When we look at Nathan Jurgenson’s article The IRL Fetish he points out that we have the capability to be ‘connected’ everywhere but is it too much and causing a disconnect from the real world? Michael Poh would say yes. He points out that now a days we do not call people on the phone but text instead.
How many of us don’t even have a land line any more?
He believes that we have created an “overdependence to using the online amenities to carry out our social biddings”. We use emoticons to communicate emotion and give our text some type of “tone”. We connect through social media and in chat rooms replacing the need for face to face contact.
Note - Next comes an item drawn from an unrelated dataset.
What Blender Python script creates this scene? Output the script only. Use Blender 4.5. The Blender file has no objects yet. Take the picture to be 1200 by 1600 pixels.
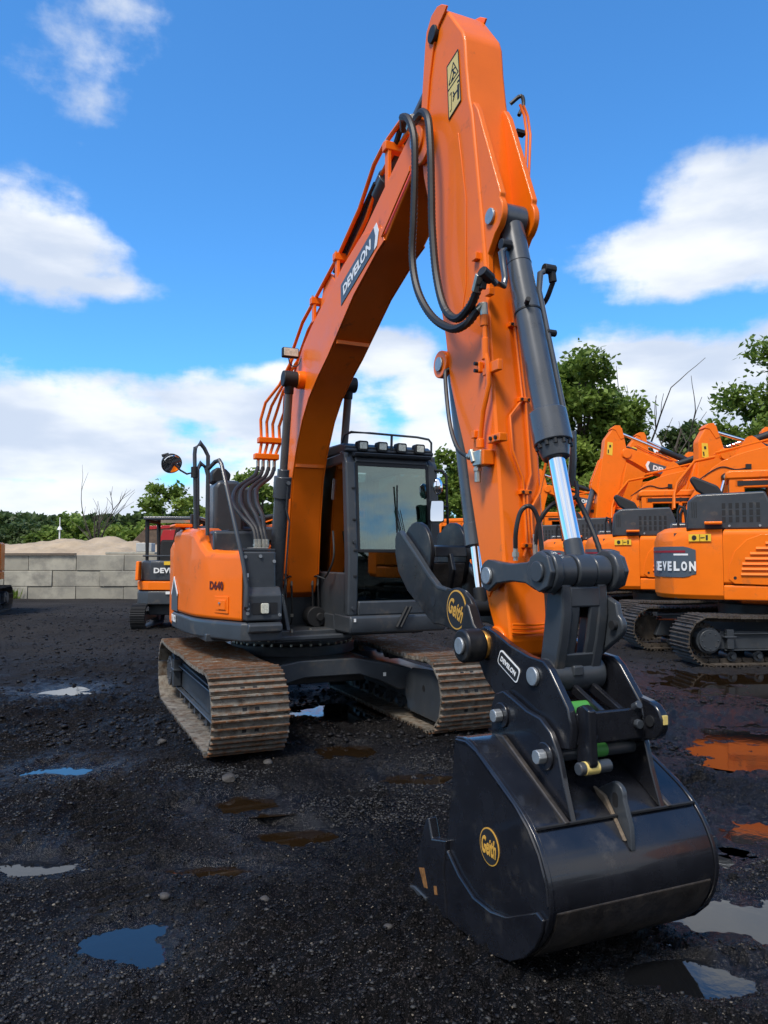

“While eating, defecating, or resting in our beds, we are rubbing on our glowing rectangles, seemingly lost within the infostream.” –Nathan Jurgenson

With the constant connection to media readily at your fingertips how do we help students (as well as ourselves) to learn to responsibly balance online and offline worlds?

I appreciated Ashley’s blog about Life Beyond Our Devices as it related to what I was trying to say this week. I was especially struck by the question “Has technology become an obligation as opposed to a luxury?” I used to enjoy scrolling mindlessly through a news feed but now I evaluating every interaction I have with media to figure out if this is something that is productive and helping me or just consuming my time.

As a final thought I was captivated by the video about Prensky’s “Digital Natives vs. Digital Immigrants” theory but spent most of my time looking at David White’s alternative view of this. The continuum of “visitor and resident” really helped me understand the way that I engage with media. I delved deeper into mapping out my personal engagement with media. I spend most of my time as a resident on Facebook with limited people in my professional realm there. I rarely use other forms of media for personal reasons as a resident which explains the learning curve I am on with this class. I didn’t include my blog on the map as I am hoping to shift it from the far left over to the far right.

My Engagement Map

I would encourage you to do the mapping activity your self and with your students. It has certainly helped me gain perspective of where I am in my digital identity.